Arctic Haze: Effect of Anthropogenic and Biomass Burning Aerosols Transported from Europe to the Arctic

Fast, J. D., Pacific Northwest National Laboratory

Aerosol Properties

Cloud-Aerosol-Precipitation Interactions

Marelle L, J Raut, JL Thomas, KS Law, B Quennehen, G Ancellet, J Pelon, A Schwarzenboeck, and JD Fast. 2015. "Transport of anthropogenic and biomass burning aerosols from Europe to the Arctic during spring 2008." Atmospheric Chemistry and Physics, 15(7), 10.5194/acp-15-3831-2015.

Arctic haze is a well-known phenomenon that occurs during the winter and spring. It results from fires and human activities to the south that produce elevated concentrations of aerosols. In this study, researchers from France and the U.S. Department of Energy’s Pacific Northwest National Laboratory investigated pollution that drifted north from Europe into the Scandinavian Arctic in April 2008. The researchers found that the European aerosols carried north in the event did not mix significantly with Arctic air. Further, the study showed that the event had a significant local atmospheric warming effect over northern Scandinavian snow and ice surfaces.

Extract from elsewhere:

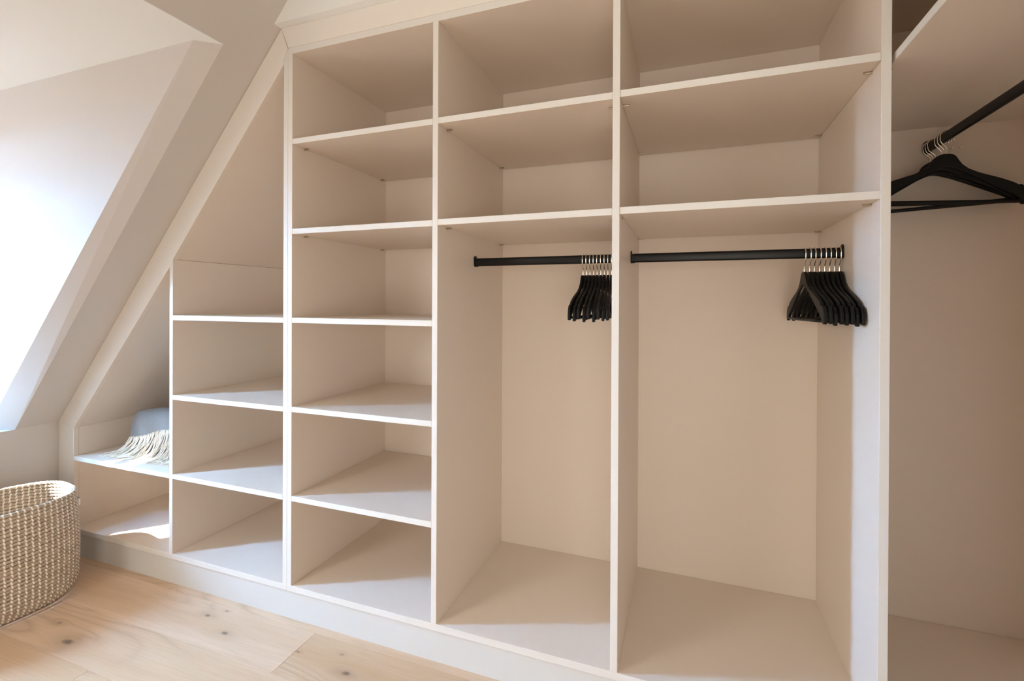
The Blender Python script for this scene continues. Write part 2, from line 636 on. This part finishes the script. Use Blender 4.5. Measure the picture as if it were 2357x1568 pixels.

Using simulations from the WRF-Chem regional transport model, the team compared data from the 2008 POLARCAT-France airborne campaign to investigate the accuracy of model representations of aerosol movement from Europe to the Arctic. They evaluated particulates 2.5 microns or smaller in diameter (PM2.5) using European Monitoring and Evaluation Program (EMEP) measurements in source regions and POLARCAT aircraft measurements in the Scandinavian Arctic. The model agrees with actual measurements of total PM2.5, but disagrees on nitrate and carbon aerosols in source regions. The researchers also found that 2008 data originated from two different European plumes: 1) mixed manmade and fire plumes carried from Eastern Europe and Russia at low altitudes and 2) higher manmade plumes from central Europe uplifted by warm conveyor belt circulation. The model correctly represents average vertical aerosol distribution and optical properties during the 2008 event when compared to measurements and lidar profiles taken by aircraft, but underrepresents the rate of aerosol growth processes, especially condensation.

The team concludes that the indirect effect of cloud-aerosol interactions could offset the warming effect of European aerosols, but the indirect aerosol effect still is uncertain, especially in the Arctic. Further work is needed to obtain accurate estimates of its magnitude.